I think it was Osvaldo Soriano who told me the story of the death of a Boca Juniors fan in Buenos Aires. That fan had spent his entire life hating the club River Plate, as was entirely appropriate, but on his deathbed he asked to be wrapped in the enemy flag. That way he could celebrate with his final breath the death of “one of them.”
If the fan belongs to a club, why not the players? Rarely will a fan accept an idol in a new venue. Changing clubs is not the same as changing workplaces, although the player is indeed a professional who earns his living by his legs. Loyalty to the uniform does not fit with modern soccer, but fans still mete out punishment for the crime of desertion. In 1989 when Brazilian player Bebeto left Flamengo for Vasco da Gama, some Flamengo fans went to Vasco da Gama matches just to boo the traitor. Threats rained down on him and the most fearful sorcerer in Rio de Janeiro put a hex on him. Bebeto suffered a rosary of injuries; he could not play without getting hurt or without guilt weighing down his legs. Things went from bad to worse until he gave up and left for Spain. Some years earlier the longtime star of the Argentine club Racing, Roberto Perfumo, moved over to River Plate. His loyal fans gave him one of the longest and loudest catcalls in history. “I realized how much they loved me,” Perfumo said.
Nostalgic for the faithful old days, fans also are loath to accept the calculations of profitability that often determine managers’ decisions, now that every club has been obliged to become a factory for producing extravaganzas. When business is not going well, red ink cries out for sacrificing some of the company’s assets. A gigantic Carrefour supermarket now sits on the ruins of San Lorenzo’s stadium in Buenos Aires. When the stadium was demolished in the middle of 1983, weeping fans carried off fistfuls of dirt in their pockets.

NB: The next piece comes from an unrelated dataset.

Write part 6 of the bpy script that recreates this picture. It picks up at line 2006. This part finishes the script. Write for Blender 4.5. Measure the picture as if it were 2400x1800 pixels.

The club is the only identity card fans believe in. And in many cases the shirt, the anthem, and the flag embody deeply felt traditions that may find expression on the playing field but spring from the depths of a community’s history. For Catalonians, the Barcelona team is more than a club; it is a symbol of their long struggle for national affirmation against the central power in Madrid. Since 1919 no foreigners and no non-Basque Spaniards have played for Athlétic in Bilbao. A bastion of Basque pride, Athlétic takes only Basque players into its ranks, and they are nearly always players from their own farm teams. During the long dictatorship of Franco, two stadiums, Camp Nou in Barcelona and San Mames in Bilbao, were sanctuaries for outlawed nationalist sentiment. There, Catalonians and Basques could shout and sing in their own languages and wave their outlawed flags. The first time the Basque standard was raised without provoking a beating from the police was in a soccer stadium. A year after Franco’s death, the players of Athlétic and Real Sociedad carried the flag onto the field.
Yugoslavia’s war of disintegration, which so upset the entire world, began on the soccer field before it took to the battlefield. The ancient resentment between Serbs and Croats came to the surface every time clubs from Belgrade and Zagreb faced each other. Fans revealed their deep passions and dug up flags and chants from the past to use as battle-axes.